Anche il settore dell’olivicoltura si trova di fronte a “epocali” cambiamenti, sempre in ragione di bilanci aziendali che “non quadrano”.
A detta di tutti gli specialisti, ormai, l’olivicoltura, così come è strutturata in molte parti del nostro Paese, non è più redditizia. Spese di potatura, di raccolta, ecc., sembrano “rosicchiare” i bilanci a tal punto da portare alla definitiva chiusura delle nostre aziende olivicolo-olearie. Questo discorso, però, l’abbiamo già sentito per la peschicoltura, la viticoltura, la zootecnica, ecc. Anche lì sembrava che la “RIVOLUZIONE” dovesse arrivare col cambio delle cultivar/razze, con i nuovi sistemi di allevamento, la meccanizzazione (meccatronica!), l’impiego di concimi e biostimolanti, ecc. Purtroppo così non è stato e, forse, i problemi permangono o sono addirittura aumentati.
Quello che è strano, però, è che il prezzo applicato a un prodotto agricolo e che porta al “disastro” delle nostre aziende, spesso, non è quello NAZIONALE ma deriva dalla produzione in una parte del mondo dove, per tanti motivi, si riesce a produrre a pochi spiccioli. Tutto questo però per molti è insignificante perché l’agricoltura, nel nostro Paese, è meno importante di tutto quello che quel mondo può, invece, acquistare da noi, come, per esempio, i prodotti della nostra moda, delle nostre industrie (es. auto), i nostri pacchetti turistici, i nostri armamenti, ecc. 
Meglio, in un certo senso, accontentarli, anche a rischio di far chiudere molte nostre aziende agricole.
Tornando all’olivo e al suo olio, il nostro bel Paese ha tanti modelli di olivicoltura che devono essere studiati, caso per caso e ambiente per ambiente, per capire quale sia il modello giusto da seguire. In questi anni tanto è stato fatto per migliorare le condizioni della nostra olivicoltura e tanto deve essere ancora fatto. Oggi abbiamo cultivar, macchine e concimi per ottenere ottime produzioni a prezzi “accessibili” a tutti. Dipende, come detto all’inizio, da quanto del nostro reddito vogliamo destinare alla nostra alimentazione e, quindi, alla nostra salute.

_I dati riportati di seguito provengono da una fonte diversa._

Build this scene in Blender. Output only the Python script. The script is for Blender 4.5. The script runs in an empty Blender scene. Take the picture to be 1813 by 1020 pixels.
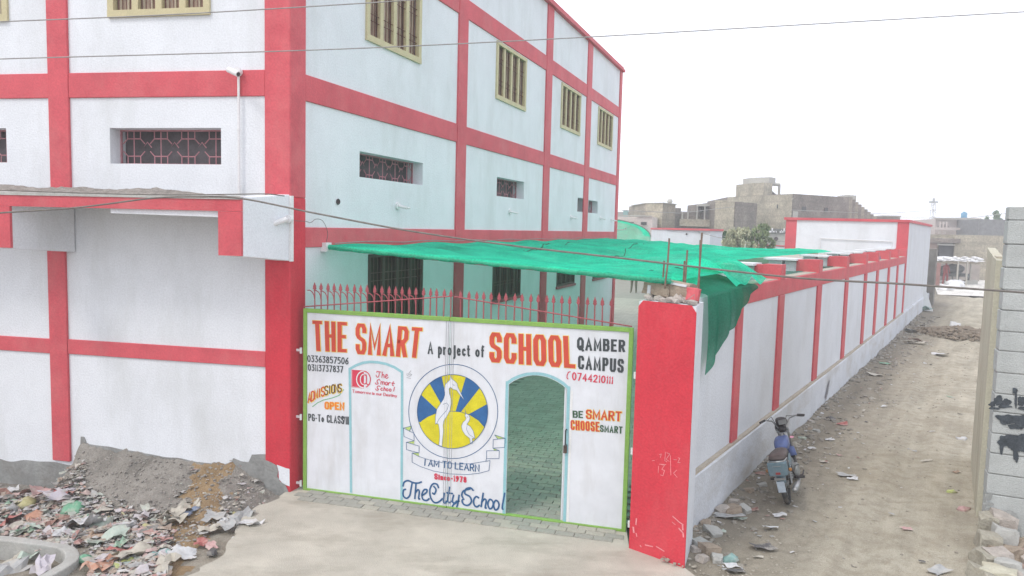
import bpy, math, random
from mathutils import Vector, Matrix, noise
R = math.radians
random.seed(7)
scene = bpy.context.scene
col = scene.collection

# ------------------------------------------------------------------ camera, world, sun, exposure
CAM_H = 3.5; FPX = 1300.27; PITCH = 0.0826; ROLL = 0.02561; W, H = 1813, 1020
cp, sp, cr, sr = math.cos(PITCH), math.sin(PITCH), math.cos(ROLL), math.sin(ROLL)
FW = Vector((0, cp, -sp)); _rt = Vector((1, 0, 0)); _up = Vector((0, sp, cp))
RT = _rt*cr + _up*sr; UP = _up*cr - _rt*sr
CAM = Vector((0, 0, CAM_H))
cd = bpy.data.cameras.new('camera'); cam = bpy.data.objects.new('camera', cd); col.objects.link(cam)
cam.matrix_world = Matrix(((RT.x, UP.x, -FW.x, 0), (RT.y, UP.y, -FW.y, 0), (RT.z, UP.z, -FW.z, CAM_H), (0, 0, 0, 1)))
cd.sensor_width = 36; cd.lens = FPX/W*36; cd.clip_start = .1; cd.clip_end = 2000
scene.camera = cam
SUN_AZ, SUN_EL = 230, 52                     # azimuth clockwise from +Y
w = bpy.data.worlds.new('World'); scene.world = w; w.use_nodes = True
nt = w.node_tree; nt.nodes.clear()
sky = nt.nodes.new('ShaderNodeTexSky'); sky.sky_type = 'NISHITA'; sky.sun_disc = False
sky.sun_elevation = R(SUN_EL); sky.sun_rotation = R(SUN_AZ); sky.dust_density = 6; sky.air_density = 1.2
mx = nt.nodes.new('ShaderNodeMixRGB'); mx.inputs[0].default_value = .80; mx.inputs[2].default_value = (13.4, 13.7, 15.0, 1)
bg = nt.nodes.new('ShaderNodeBackground'); bg.inputs[1].default_value = .10
ow = nt.nodes.new('ShaderNodeOutputWorld')
nt.links.new(sky.outputs[0], mx.inputs[1]); nt.links.new(mx.outputs[0], bg.inputs[0]); nt.links.new(bg.outputs[0], ow.inputs[0])
sl = bpy.data.lights.new('sun', 'SUN'); sl.energy = 1.0; sl.angle = R(12); sl.color = (1, .96, .9)
so = bpy.data.objects.new('sun', sl); col.objects.link(so)
sd = Vector((math.sin(R(SUN_AZ))*math.cos(R(SUN_EL)), math.cos(R(SUN_AZ))*math.cos(R(SUN_EL)), math.sin(R(SUN_EL))))
so.rotation_euler = sd.to_track_quat('Z', 'Y').to_euler(); so.location = (0, 0, 30)
vs = scene.view_settings; vs.view_transform = 'Standard'; vs.look = 'None'; vs.gamma = 1; vs.use_curve_mapping = False
vs.exposure = 0.30
scene.render.engine = 'CYCLES'
try:
    scene.cycles.max_bounces = 6; scene.cycles.volume_bounces = 1
except Exception: pass

# ------------------------------------------------------------------ measuring helpers (turn a photo pixel into a place)
def ray(px, py): return RT*((px-W/2)/FPX) - UP*((py-H/2)/FPX) + FW
def gnd(px, py, z=0.0):
    d = ray(px, py); return CAM + d*((z-CAM_H)/d.z)
def at(px, py, Y):
    d = ray(px, py); return CAM + d*(Y/d.y)
def azd(a): return Vector((math.sin(a), math.cos(a), 0))
def onplane(px, py, p0, az):
    n = Vector((math.cos(az), -math.sin(az), 0)); d = ray(px, py)
    return CAM + d*(n.dot(p0-CAM)/n.dot(d))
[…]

Ricordiamoci anche che, molto spesso, lanciare “falsi prezzi” per un prodotto serve proprio a determinate categorie per “speculare” intorno a quel prodotto, per sostituirlo, magari, con altri di qualità non equivalente (vedi altre categorie di grassi), oppure per modificare radicalmente quello che è il suo percorso produttivo aziendale per guadagnare, poi, con tutti i mezzi per attuare le trasformazioni.
Sicuramente l’olivicoltura “superintensiva” può dare un grosso contributo al rinnovamento della nostra olivicoltura, ma non dimentichiamo che prima di “sentenziare” il destino di un oliveto dobbiamo dapprima individuare seriamente quali sono le sue problematiche e se possibile intervenire. A volte, semplici interventi di potatura (es. riduzione della chioma), concimazioni, scelta impollinatori, possono riportare in condizioni ottimali un oliveto destinato all’abbandono. Ricordiamo anche che una pianta cresciuta in un luogo da più anni si è ben ambientata e richiederà meno input esterni (es. irrigazioni) per produrre.
E dopo aver fatto tutti i nostri ragionamenti su come rimediare agli errori colturali fatti su questa pianta in tanti anni per “inseguire” colture più redditizie (vedi es. vite), speriamo di non commetterne altrettanti quando ci si orienterà su quell’olivicoltura “superintensiva” che, come ci ricorda il Maestro Morettini, non significa solo più piante, ma anche più acqua, più concimi, meno lavoro ma più specializzato, potature più oculate, ecc.